One participant later asked what the Farmers Watershed Alliance had done to make itself a successful water pollution control program in Grand Isle and Franklin counties. Swift and Kamman said the success was due in part to the fact it got the wider community involved.

The initial questioner said he was cautious about efforts to impose more costs on farmers to solve pollution problems “because dairy farms are in crisis, and any marginal cost seems unsustainable.”

In his brief presentation, First National Bank of Orwell President Mark Young discussed the difficulties of offering loans to farmers, especially in the struggling dairy industry.

He explained that his regulators pressure him to ensure that each loan he gives has adequate collateral and that those who receive the loans file paperwork and payments on time. Because many farmers already have a lot of debt and thus little collateral, he is forced to turn away many dairy farmers who ask for loans, and put pressure on those who have already received a loan.

“Agriculture has outgrown my bank,” he said.

During a question-and-answer session, a good deal of discussion revolved around national pricing, federal legislation and the falling demand for liquid milk.

“How can we help?” Lougee addressed Audet and DeVos on the subject of community input.

DeVos said that her current priority was to find a location for the creamery’s bottling facility.

She added that she looking to scale back her farm by about half, selling off 100 of her milking herd, and that she was looking for buyers.

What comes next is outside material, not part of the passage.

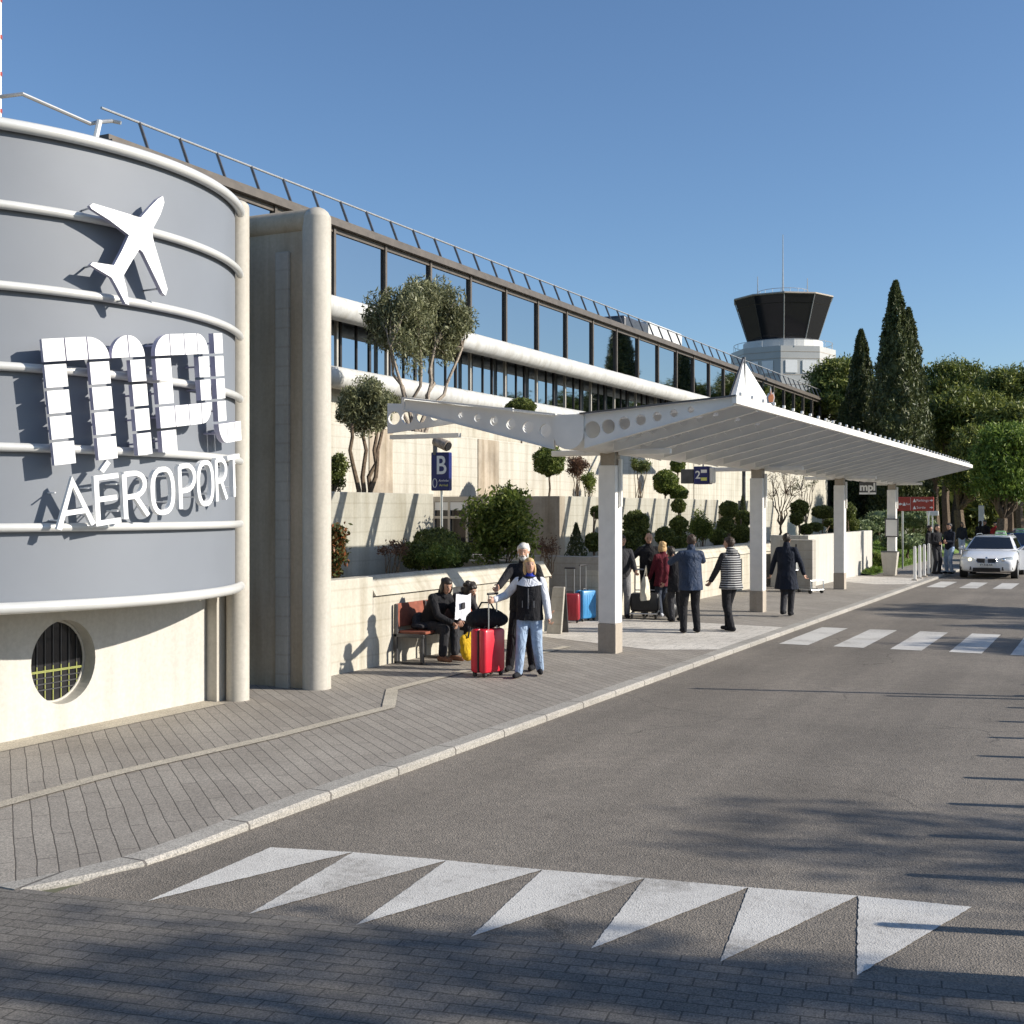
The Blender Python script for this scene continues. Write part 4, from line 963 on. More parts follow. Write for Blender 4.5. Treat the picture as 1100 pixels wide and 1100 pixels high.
# ---------------------------------------------------------------- signs
def box_sign(name, label, px0, px1, py0, py1, Y, mat, depth=.14, rz=0, cat='sign'):
    a = on_y(px0, py0, Y); b_ = on_y(px1, py1, Y); cx_, cz = (a[0]+b_[0])/2, (a[2]+b_[2])/2; w_, h_ = abs(b_[0]-a[0]), abs(a[2]-b_[2])
    o = root(name, label, cat, (cx_,Y,cz), rz); MB().box(-w_/2,w_/2,0,depth,-h_/2,h_/2).build('case', mat, o, local=True, bevel=.02); return o, w_, h_
def txt(o, name, t, size, x, z, mat, y=-.006, sx=1.0, bold=0):
    m = MB(); text_on(m, t, size, (x,y,z), (1,0,0), (0,0,1), .002, bold, sx); m.build(name, mat, o, local=True, fix=False)
o, w_, h_ = box_sign('letter_sign', 'blue box sign with big white letter B hung near the entrance', 463.5, 482, 486, 527, 21.9, 'sign_blue', .16, rad(8))
txt(o, 'letter', 'B', h_*.68, w_*.06, h_*.14, 'letter_white', sx=.8, bold=.006); txt(o, 'small_text', 'Arrivée', .07, w_*.2, -h_*.24, 'letter_white'); txt(o, 'small_text', 'Arrival', .07, w_*.2, -h_*.36, 'sign_yellow')
m = MB(); ring = [(-w_*.28+.045*math.cos(t), -.004, -h_*.3+.09*math.sin(t)) for t in [2*PI*k/16 for k in range(17)]]; m.tube(ring, .008, 5); m.build('symbol', 'letter_white', o, local=True)
MB().tube([(0,.08,-h_/2),(0,.08,-1.9)], .03, 8).build('pole', 'steel', o, local=True)
p = on_y(475, 477, 21.9); o = root('floodlight', 'small olive floodlight with round drum housing on top of the blue letter sign', 'lamp', p)
MB().tube([(-.16,.0,.07),(.16,-.05,-.05)], [.10,.11], 14).build('housing', 'olive_bark', o, local=True, smooth=True); MB().box(-.2,-.14,-.03,.05,-.22,.08).build('bracket', 'dark_steel', o, local=True); MB().tube([(.16,-.05,-.05),(.185,-.054,-.06)], .09, 14).build('lens', 'dark_glass', o, local=True)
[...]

For her part, Audet discussed the idea of selling her product before it was sent to Cabot.

“We want to diversify into selling our own products. We want to sell locally,” she said. “But I need a website.”

On Thursday, Lougee said the meeting had been a start, and that he hoped to focus the discussion in the coming months, sponsoring forums on specific dairy issues. While questions of national pricing are topics too large for a small community to handle, he said he hoped that coming meetings would bring up and refine local solutions.

“What we have the ability to do is to create a broader community dialog, to add other voices to the conversation and bring other skill sets that the farmers don’t have for themselves,” said Lougee. “If we build a culture of stewardship and entrepreneurship here, we can both educate the group collectively and entice other people to come here with their businesses and ideas.”